In this member-exclusive trend report, we explore the movement defining the year ahead. Personalized tilework is on the rise; old-world trimmings and passementerie are back in style; hyper-specific at-home amenities are building wellness routines into everyday living. Read on for the full industry outlook—and get ahead of the trends shaping design’s next chapter.
All the Extras: Trimmings Return With a Vengeance
Passementerie and elaborate old-world drapery is back. Designers tell AD PRO how they’re embracing tassels, fringe, cording, and other ornaments
Not long ago, “clean-lined” was the design industry buzzword. No more: In the latter half of the 2020s, interiors are embracing a more-is-more mentality, where no cushion is complete without tufting, no curtain lacks a tassel, and every sofa seems to beg for a sweep of silk fringe. To achieve this look, designers are applying classic decorating techniques—passementerie, elaborate drapery and traditional upholstery methods—with a contemporary twist. To assure these old-school techniques feel fresh rather than fussy, AD PRO asked designers how they’re reimagining them for today.
Create contrast with cording
Cording typically plays a supporting role in upholstery, quietly finishing seams and edges.
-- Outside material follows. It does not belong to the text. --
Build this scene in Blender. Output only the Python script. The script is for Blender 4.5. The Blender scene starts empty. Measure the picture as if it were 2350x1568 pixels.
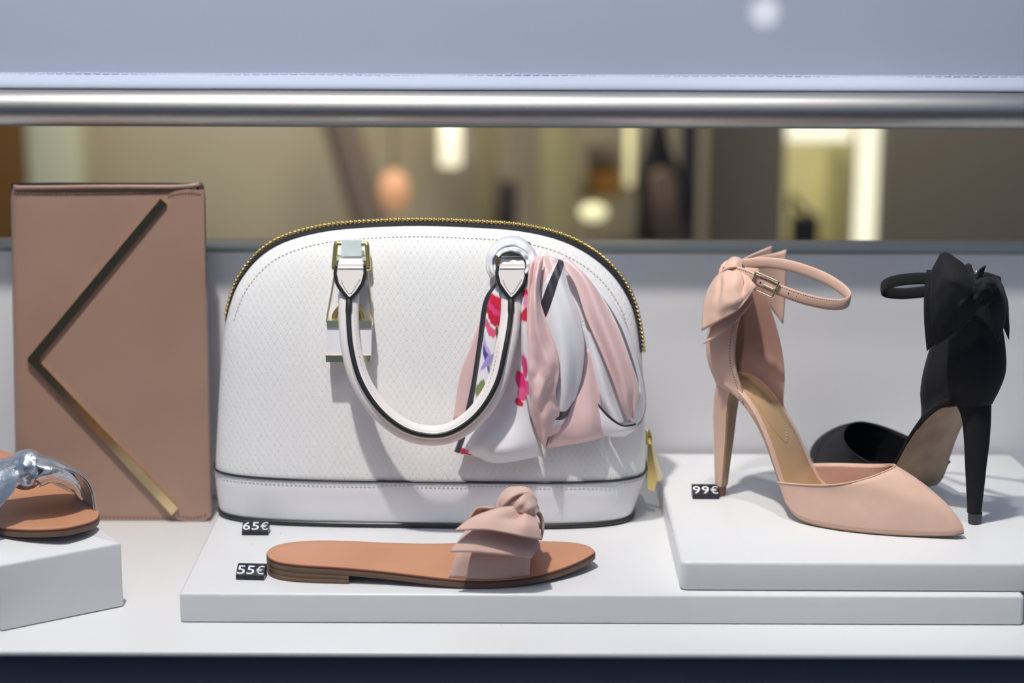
import bpy, bmesh, math, random
from mathutils import Vector, Matrix, noise
random.seed(7)
S = bpy.context.scene
COL = S.collection
V = Vector

# ------------------------------------------------------------------ camera
F, HZ, H, ROLL = 4300.0, -150.0, 0.51, 0.0034      # focal length in px of the 2350 px frame, horizon row, eye height
PITCH = math.atan((784 - HZ) / F)
c_, s_ = math.cos(PITCH), math.sin(PITCH)
FW = V((0, c_, -s_)); r0 = V((1, 0, 0)); u0 = V((0, s_, c_))
RI = r0 * math.cos(ROLL) + u0 * math.sin(ROLL)
UP = u0 * math.cos(ROLL) - r0 * math.sin(ROLL)
EYE = V((0, 0, H))
cd = bpy.data.cameras.new('camera'); cam = bpy.data.objects.new('camera', cd); COL.objects.link(cam)
M = Matrix((RI, UP, -FW)).transposed().to_4x4(); M.translation = EYE
cam.matrix_world = M
cd.sensor_fit = 'HORIZONTAL'; cd.sensor_width = 36; cd.lens = 36 * F / 2350
cd.clip_start = .05; cd.clip_end = 60
cd.dof.use_dof = True; cd.dof.focus_distance = 1.485; cd.dof.aperture_fstop = 3.4
S.camera = cam

# ------------------------------------------------------------------ light
w = bpy.data.worlds.new('world'); S.world = w; w.use_nodes = True
bg = w.node_tree.nodes['Background']; bg.inputs[0].default_value = (.34, .59, 1.0, 1); bg.inputs[1].default_value = .32
def area(name, loc, target, size, power, col, sy=None):
    l = bpy.data.lights.new(name, 'AREA'); l.shape = 'RECTANGLE'; l.size = size; l.size_y = sy or size
    l.energy = power; l.color = col
    o = bpy.data.objects.new(name, l); COL.objects.link(o); o.location = loc
    o.rotation_euler = (V(target) - V(loc)).to_track_quat('-Z', 'Y').to_euler()
    return o
area('display_spot', (-.30, .95, 1.75), (-.08, 1.5, .05), .055, 26.5, (1, .95, .88), .055)
sp = bpy.data.lights.new('shoe_spot', 'SPOT'); sp.energy = 30; sp.color = (1, .95, .88); sp.spot_size = math.radians(19); sp.spot_blend = .8; sp.shadow_soft_size = .035
so_ = bpy.data.objects.new('shoe_spot', sp); COL.objects.link(so_); so_.location = (.12, 1.08, 1.75); so_.rotation_euler = (V((.30, 1.50, .1)) - V((.12, 1.08, 1.75))).to_track_quat('-Z', 'Y').to_euler()
area('shop_fill_light', (-.8, 6.2, 2.3), (-.5, 8.3, -.2), 1.0, 85, (1, .90, .72))  # unseen fill, added to warm and brighten the shop background
area('shop_fill_light', (1.4, 5.4, 2.3), (1.0, 7, -.2), 1.0, 24, (1, .90, .72))  # second added fill, weaker, for the right of the shop
vs = S.view_settings; vs.view_transform = 'Standard'; vs.look = 'None'; vs.gamma = 1; vs.use_curve_mapping = False
vs.exposure = 0.0

# ------------------------------------------------------------------ pixel -> place
def ray(u, v): return FW + RI * ((u - 1175) / F) - UP * ((v - 784) / F)
def onz(u, v, z): d = ray(u, v); return EYE + d * ((z - H) / d.z)
def ony(u, v, y): d = ray(u, v); return EYE + d * (y / d.y)
class Frame:
    def __init__(s, o, a=0):
        s.o = V(o); s.a = a; s.m = Matrix.Translation(s.o) @ Matrix.Rotation(a, 4, 'Z'); s.i = s.m.inverted()
    def at(s, u, v, d=0):                       # local plane y = d
        e = s.i @ EYE; r = s.i.to_3x3() @ ray(u, v)
        return e + r * ((d - e.y) / r.y)
    def atz(s, u, v, z):                        # local plane z
        e = s.i @ EYE; r = s.i.to_3x3() @ ray(u, v)
        return e + r * ((z - e.z) / r.z)
    def aty(s, u, v, y): return s.i @ ony(u, v, y)   # world depth y

# ------------------------------------------------------------------ objects
def reg(o, parent=None, label=None, cat=None, kind=None, group=None):
    if parent: o.parent = parent
    if label: o['label'] = label
    if cat: o['category'] = cat
    if kind: o['kind'] = kind
    if group: o['group'] = group
    return o
def empty(name, frame, label, cat, group=None):
    o = bpy.data.objects.new(name, None); COL.objects.link(o); o.empty_display_size = .02
    o.matrix_world = frame.m
    return reg(o, None, label, cat, None, group)
def mesh(name, verts, faces, mat, parent=None, smooth=True, uvs=None, autos=None, **k):
    me = bpy.data.meshes.new(name); me.from_pydata([tuple(v) for v in verts], [], faces); me.update()
    if uvs:
        ul = me.uv_layers.new(name='UVMap')
        for l in me.loops: ul.data[l.index].uv = uvs[l.vertex_index]
    o = bpy.data.objects.new(name, me); COL.objects.link(o)
    if mat: me.materials.append(mat)
    if smooth:
        for p in me.polygons: p.use_smooth = True
        if autos: me.set_sharp_from_angle(angle=math.radians(autos))
    return reg(o, parent, **k)
def from_bm(name, bm, mat, parent=None, smooth=True, autos=35, **k):
    bmesh.ops.recalc_face_normals(bm, faces=bm.faces)
    me = bpy.data.meshes.new(name); bm.to_mesh(me); bm.free()
    o = bpy.data.objects.new(name, me); COL.objects.link(o); me.materials.append(mat)
    if smooth:
        for p in me.polygons: p.use_smooth = True
        me.set_sharp_from_angle(angle=math.radians(autos))
    return reg(o, parent, **k)
def solid(o, t, off=0):
    m = o.modifiers.new('thickness', 'SOLIDIFY'); m.thickness = t; m.offset = off; return o
def crs(P, t):                                  # Catmull-Rom, t in 0..1
    n = len(P) - 1; x = min(max(t, 0), 1) * n; i = min(int(x), n - 1); f = x - i
    p1, p2 = P[i], P[i + 1]; p0 = P[i - 1] if i > 0 else p1 * 2 - p2; p3 = P[i + 2] if i + 2 <= n else p2 * 2 - p1
    return .5 * ((2 * p1) + (p2 - p0) * f + (2 * p0 - 5 * p1 + 4 * p2 - p3) * f * f + (3 * p1 - p0 - 3 * p2 + p3) * f ** 3)
def curve(P, n): P = [V(p) for p in P]; return [crs(P, i / (n - 1)) for i in range(n)]
def lerp1(tab, x):
    if x <= tab[0][0]: return tab[0][1]
    for (a, b), (c, d) in zip(tab, tab[1:]):
        if x <= c: return b + (d - b) * (x - a) / (c - a)
    return tab[-1][1]
def smooth1(tab, x):                            # smooth table, Catmull-Rom in value
    if x <= tab[0][0]: return tab[0][1]
    for i in range(len(tab) - 1):
        a, b = tab[i]; c, d = tab[i + 1]
        if x <= c:
            h = c - a; f = (x - a) / h
            m0 = (d - tab[i - 1][1]) / (c - tab[i - 1][0]) * h if i > 0 else d - b
            m1 = (tab[i + 2][1] - b) / (tab[i + 2][0] - a) * h if i + 2 < len(tab) else d - b
            return (2*f**3-3*f*f+1)*b + (f**3-2*f*f+f)*m0 + (-2*f**3+3*f*f)*d + (f**3-f*f)*m1
    return tab[-1][1]
def gridfaces(nr, nc, closed=False):
    f = []
    for i in range(nr - 1):
        for j in range(nc if closed else nc - 1):
            k = (j + 1) % nc
            f.append((i * nc + j, i * nc + k, (i + 1) * nc + k, (i + 1) * nc + j))
    return f
def sheet(name, rows, mat, parent, nu=20, nv=20, thick=.001, disp=None, off=0, **k):
    """cloth-like surface through rows of control points; u runs along a row, v across rows"""
    R = [curve(r, nu) for r in rows]
    C = [curve([r[j] for r in R], nv) for j in range(nu)]
    vs_, uv = [], []
    for i in range(nv):
        for j in range(nu):
            p = C[j][i].copy(); a, b = j / (nu - 1), i / (nv - 1)
            if disp:
                d = disp(a, b); p = p + (V((0, d, 0)) if not isinstance(d, Vector) else d)
            vs_.append(p); uv.append((a, b))
    o = mesh(name, vs_, gridfaces(nv, nu), mat, parent, uvs=uv, **k)
    if thick: solid(o, thick, off)
    return o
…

But designers are increasingly using it as a statement element. For the New York City home of Zooey Deschanel and Jonathan Scott, AD100 designer Young Huh collaborated with workroom Stitch NYC to apply a zigzag of contrasting gold cording to the home’s centerpiece living room sectional, alongside fringe and tufting. Without these details, the armless, generously proportioned piece would read entirely contemporary. “A sectional is a modern idea,” Huh said in AD’s November 2025 issue. But with an inventive application of ornate extras, she “made it feel old-world.”
San Francisco–based AD PRO Directory designer Noz Nozawa says she likes incorporating cording in her custom upholstery projects, which “contribute texture and color in ways that invite you closer.” In her own living room, for example, the designer refreshed a bergère with a geometric-patterned fabric and outlined its form with crimson double welting.
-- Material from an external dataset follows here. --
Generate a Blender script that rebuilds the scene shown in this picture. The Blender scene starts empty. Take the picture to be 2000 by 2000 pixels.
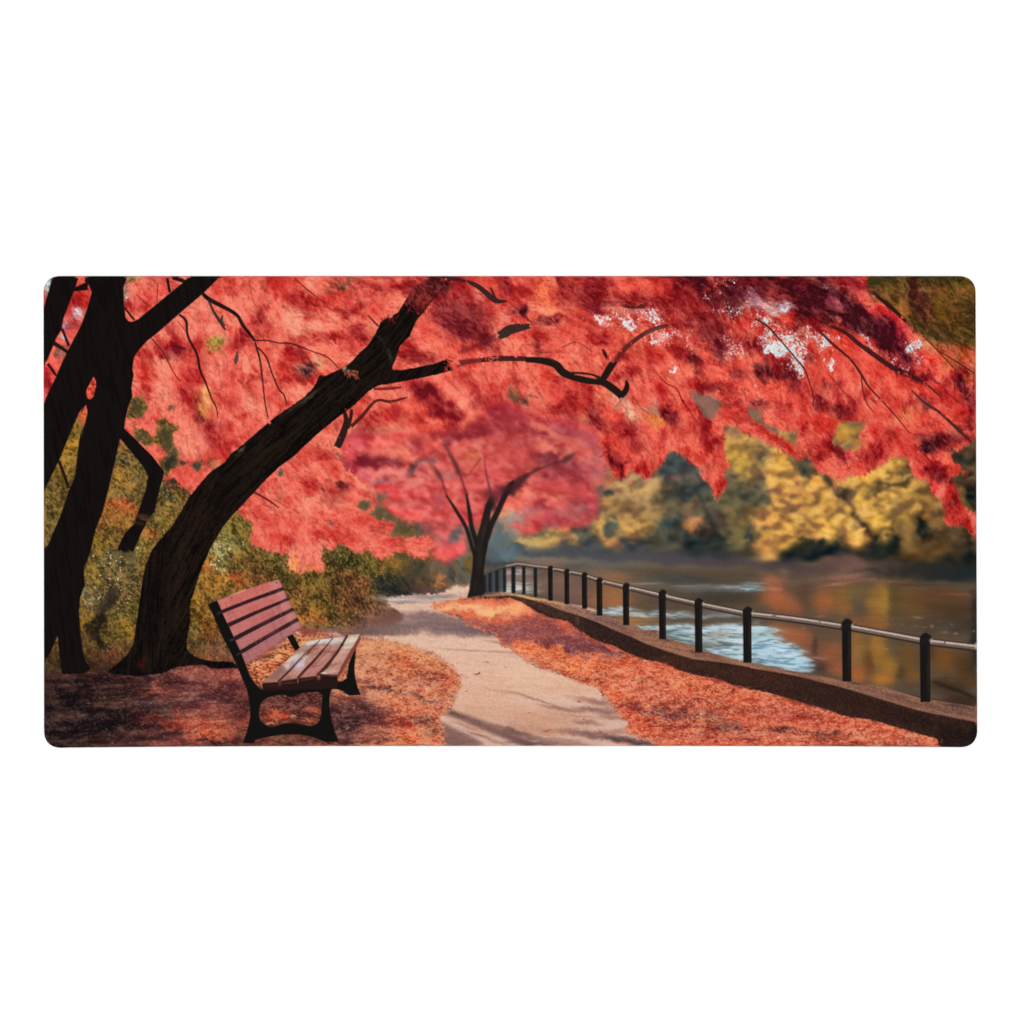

“I feel like there can never be enough stripes or fringe or tassels in a house!” Emma Roberts declared in her Open Door video last year, as she toured AD through her Pierce & Ward-designed “grown-up dollhouse.” (Her Los Angeles home included not one, but two pairs of lamps with fringe-trimmed shades.) If the fringe movement was nascent in 2024, it’s now reaching maturity, adding movement to elegant contemporary furnishings.
On New York City’s Upper East Side, AD100 Studio Valle de Valle designed a double-sided sofa for an Ulla Johnson boutique. Not content with a single layer of fringe along the base, the studio doubled it for amplified impact. In Kate Rheinstein Brodsky’s family duplex, a velvet-covered borne settee in the living room sports a Samuel & Sons bullion fringe in split pea green—a color that firmly grounds the historically shaped piece in this era.
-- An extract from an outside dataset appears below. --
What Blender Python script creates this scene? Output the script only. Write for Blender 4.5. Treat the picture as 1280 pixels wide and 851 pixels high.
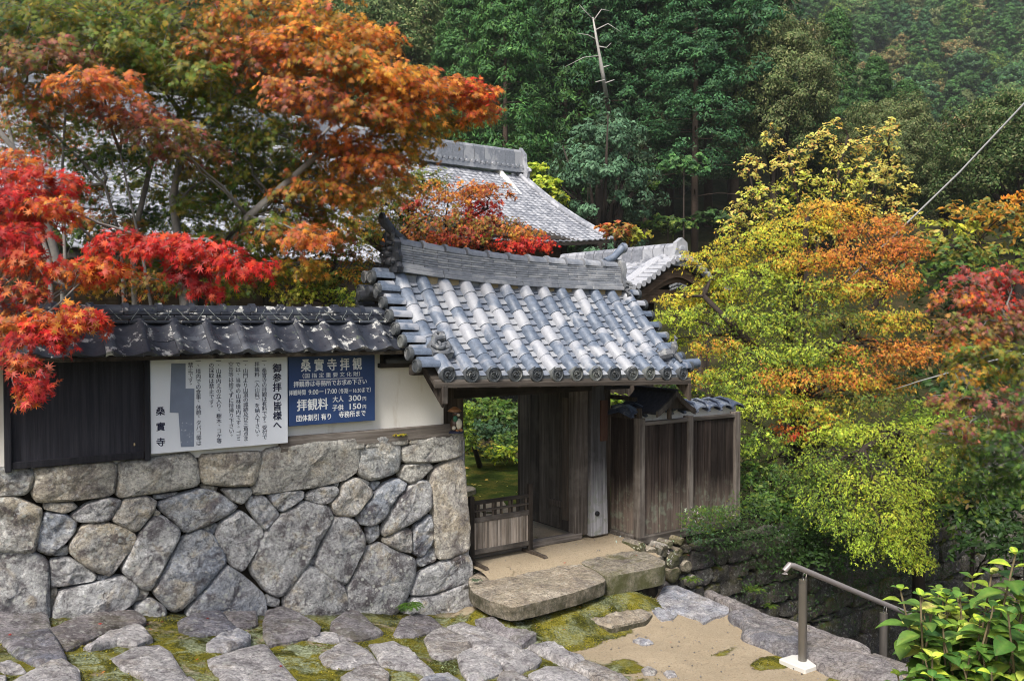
import bpy, math, random
import numpy as np
from math import sin, cos, pi, radians, sqrt, atan2
from mathutils import Vector, Matrix, noise as mn

sc = bpy.context.scene
for _o in list(bpy.data.objects):
    bpy.data.objects.remove(_o)
COL = sc.collection
random.seed(7)
RNG = np.random.default_rng(11)

# ------------------------------------------------------------------ camera, sky, sun, exposure
CAMH = 3.0
FPX = 1100.0
PITCH = math.atan(25.5 / FPX)
cam_d = bpy.data.cameras.new('camera')
cam = bpy.data.objects.new('camera', cam_d)
COL.objects.link(cam)
cam.location = (0, 0, CAMH)
cam.rotation_euler = (pi / 2 - PITCH, 0, 0)
cam_d.sensor_width = 36.0
cam_d.sensor_fit = 'HORIZONTAL'
cam_d.lens = 36.0 * FPX / 1280.0
cam_d.clip_start = 0.05
cam_d.clip_end = 3000
sc.camera = cam
sc.render.resolution_x = 1024
sc.render.resolution_y = 680

SUN_ELEV, SUN_ROT = radians(50), radians(203)
world = bpy.data.worlds.new('World')
sc.world = world
world.use_nodes = True
wnt = world.node_tree
wnt.nodes.clear()
w_out = wnt.nodes.new('ShaderNodeOutputWorld')
w_bg = wnt.nodes.new('ShaderNodeBackground')
w_sky = wnt.nodes.new('ShaderNodeTexSky')
w_sky.sky_type = 'NISHITA'
w_sky.sun_disc = False
w_sky.sun_elevation = SUN_ELEV
w_sky.sun_rotation = SUN_ROT
w_sky.altitude = 200
w_sky.air_density = 1.0
w_sky.dust_density = 5.0
w_sky.ozone_density = 1.0
w_bg.inputs['Strength'].default_value = 0.12
wnt.links.new(w_sky.outputs[0], w_bg.inputs['Color'])
wnt.links.new(w_bg.outputs[0], w_out.inputs['Surface'])

sun_d = bpy.data.lights.new('sun', 'SUN')
sun_d.energy = 3.0
sun_d.angle = radians(16)
sun_d.color = (1.0, 0.965, 0.91)
sun = bpy.data.objects.new('sun', sun_d)
COL.objects.link(sun)
_sd = Vector((sin(SUN_ROT) * cos(SUN_ELEV), cos(SUN_ROT) * cos(SUN_ELEV), sin(SUN_ELEV)))
sun.rotation_euler = _sd.to_track_quat('Z', 'Y').to_euler()
sun.location = (0, -5, 30)
sc.view_settings.view_transform = 'Standard'
sc.view_settings.look = 'None'
sc.view_settings.exposure = 0.62
sc.view_settings.gamma = 1.0
sc.render.engine = 'CYCLES'
sc.cycles.max_bounces = 7
sc.cycles.diffuse_bounces = 4
sc.cycles.glossy_bounces = 2
sc.cycles.transmission_bounces = 4
sc.cycles.volume_bounces = 0
sc.cycles.use_denoising = True
sc.cycles.filter_width = 1.05

# ------------------------------------------------------------------ frames
A35 = radians(35)
UX, UY = cos(A35), sin(A35)
OX, OY = -2.73, 7.7
C0 = -UY * OX + UX * OY

def W(s, d, z):
    """wall frame: s along the wall, d behind its face, z relative to eye level -> world"""
    return (OX + s * UX - d * UY, OY + s * UY + d * UX, CAMH + z)

def ray(px, py):
    x = (px - 640) / FPX
    y = (425.5 - py) / FPX
    return (x, cos(PITCH) + y * sin(PITCH), -sin(PITCH) + y * cos(PITCH))

def wp(px, py, d=0.0):
    r = ray(px, py)
    t = (C0 + d) / (-UY * r[0] + UX * r[1])
    x, y, z = r[0] * t, r[1] * t, r[2] * t
    return (UX * (x - OX) + UY * (y - OY), z)

def at(px, py, Y):
    r = ray(px, py)
    t = Y / r[1]
    return (r[0] * t, Y, CAMH + r[2] * t)

def gz(s, d=-5.0):
    """height (eye-relative) of the paved ground in front of the wall"""
    a = -2.42 - 0.185 * (s + 1.0)
    b = -3.10
    k = 0.12
    h = max(0.0, min(1.0, 0.5 + 0.5 * (a - b) / k))
    r = b + (a - b) * h + k * h * (1 - h)
    r = max(-3.10, min(-1.9, r))
    lift = max(0, min(1, (d + 1.45) / .55)) * max(0, min(1, (s - 2.25) / .35)) * max(0, min(1, (4.75 - s) / .5)) if d > -1.5 else 0
    if s < 2.9 and d > -.25: lift *= 0
    t = lift * lift * (3 - 2 * lift)
    return r + (-2.93 - r) * t if r < -2.93 else r

def on_ground(px, py, dz=0.0):
    r = ray(px, py)
    z = -3.0
    for _ in range(12):
        t = (z + dz) / r[2]
        x, y = r[0] * t, r[1] * t
        s = UX * (x - OX) + UY * (y - OY)
        d = -UY * x + UX * y - C0
        z = gz(s, d)
    return s, d, z + dz

# ------------------------------------------------------------------ object helpers
def tag(o, label=None, cat=None, group=None, kind=None):
    if label: o['label'] = label
    if cat: o['category'] = cat
    if group: o['group'] = group
    if kind or cat: o['kind'] = kind or 'thing'
    return o

def link(name, me, mat=None, parent=None):
    o = bpy.data.objects.new(name, me)
    COL.objects.link(o)
    if mat is not None and me is not None and len(me.materials) == 0:
        me.materials.append(mat)
    if parent is not None:
        o.parent = parent
    return o

def empty(name, loc, label=None, cat=None, group=None, kind=None, rz=0.0):
    o = bpy.data.objects.new(name, None)
    o.empty_display_size = 0.2
    COL.objects.link(o)
    o.location = loc
    o.rotation_euler = (0, 0, rz)
    return tag(o, label, cat, group, kind)

def wthing(name, s, d, z, label=None, cat=None, group=None, kind=None):
    """Empty in the wall frame; its local x runs along the wall, y behind it"""
    o = empty(name, W(s, d, z), label, cat, group, kind, A35)
    o['_o'] = 0
    del o['_o']
    ORG[o.name] = (s, d, z)
    return o
ORG = {}

def copy_tree(o, parent=None):
    c = o.copy()
    COL.objects.link(c)
    c.parent = parent
    for ch in list(o.children):
        copy_tree(ch, c)
    return c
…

“Color scheme and motif bring fringe into today,” explains Adam Greco of New York design studio GrecoDeco, who recently embraced an array of fringe, tassels, and drapery for Villa Inkognito, a boutique hotel in Oslo, Norway. For clients hesitant to commit, Liam Dublin, director of AD PRO Directory firm Post Company, suggests starting small. “Reupholster a chair—or even part of one—in a contrasting fabric and add fringe along the base,” he says. “Small gestures like these introduce texture and detail without going over the top.”